Thursday, February 7, 2013

More Stories

I love reading memoirs. That's my escapist reading. (Reading middle grade and YA novels is fun, too, but that's also part of my JOB, you know?) I have been known, on occasion, when a writing student can't decide between writing a rhyming picture book or a nonfiction book about ants or a memoir, to gently steer him or her toward the memoir (especially if he is older than sixty and has a colorful history). Then I can work and play AT THE SAME TIME!

I haven't read as much in the last eight months as I would like. I used to seriously wonder about people who said they didn't have time to read. (Or, gasp!, said they didn't like to read!) I mean, what else are you going to do with your time? How much Duck Dynasty can a person watch, really? Then we welcomed a six year old boy into our quiet lives and I realized that it is difficult to read with a little person bouncing, bouncing, bouncing and touching and chattering and "Mom, Mom!, MOM!" thirty-two times in one minute. So I haven't read as much as I would like. But last Friday we had a snow day and God smiled on me because the five-year-old neighbor boy was also home and so the two boys careened from house to house and I only really had to stop reading when they had the bright idea to ice skate on our small, small pond only to realize that the ice wasn't at all thick. And so they went wading, instead. Oops. Life lesson.

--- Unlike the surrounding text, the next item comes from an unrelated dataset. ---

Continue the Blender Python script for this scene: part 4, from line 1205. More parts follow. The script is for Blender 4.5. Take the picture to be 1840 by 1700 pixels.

So this weekend I consumed two books on my "books I want to read before Paul goes to college" booklist. The first, A Year of Biblical Womanhood by Rachel Held Evans. Not truly a memoir, this is more of a "year in the life" piece as Evans undertakes the challenge of following Biblical laws, focusing on different commandments specific to women each month. This was recommended to me, as I wasn't especially interested, initially. It felt a bit gimmicky, to be honest, and also a bit too much like Jacobs' The Year of Living Biblically. And while, yes, I did find parts of it a bit gimmicky, a bit too picky-and-choosy, the book was also both funny and thought-provoking, acknowledging and wrestling with some of the more disturbing parts of the Bible as it relates to women, but also showing God's great love and compassion for women, seeking justice for our sisters around the world, and honoring women of valor. The Orthodox Jewish interpretation of the Proverbs 31 woman was my biggest takeaway, redefining this Scripture as a blessing on women and all that they do in this world, rather than as a list of expectations. Eschet chayii!

The second, also not truly a memoir but a blend of personal experience and acerbic satire, How to Be Black by Baratunde Thurston.  I have a Nook, so I could read this incognito while also supervising the boys' swim time at the Y. Because I'm not sure how to explain to curious onlookers WHY I wanted to read this book, other than the fact that Thurston use to work for the ONION, and deep in my dreams I aspire to that level of sharp sarcasm. (Not that I could ever go there because, not noted in the above review, I'm much too entrenched in my own box of Biblical womanhood to reach that level of searing humor.) And perhaps also I wanted to read it because when Sam saw the title on the Nook shelf she said, "Seriously, Mom? But you're like the whitest white woman I know." So clearly I need some guidance as an apparently VERY white woman raising a black son. An easy read and humorous, but as with all great humor it contains deep truths, truths about race and relationships and identity. So this book is not REALLY about being black, or white, or pink, or purple (OK, this is what people SAY when talking about being "color-blind", but does anyone really know anyone, outside of the muppets, who is pink or purple? Really? And wouldn't that be something you WOULD notice? And be curious about?) Really this book is about being whoever you are and understanding/appreciating everyone who you are not.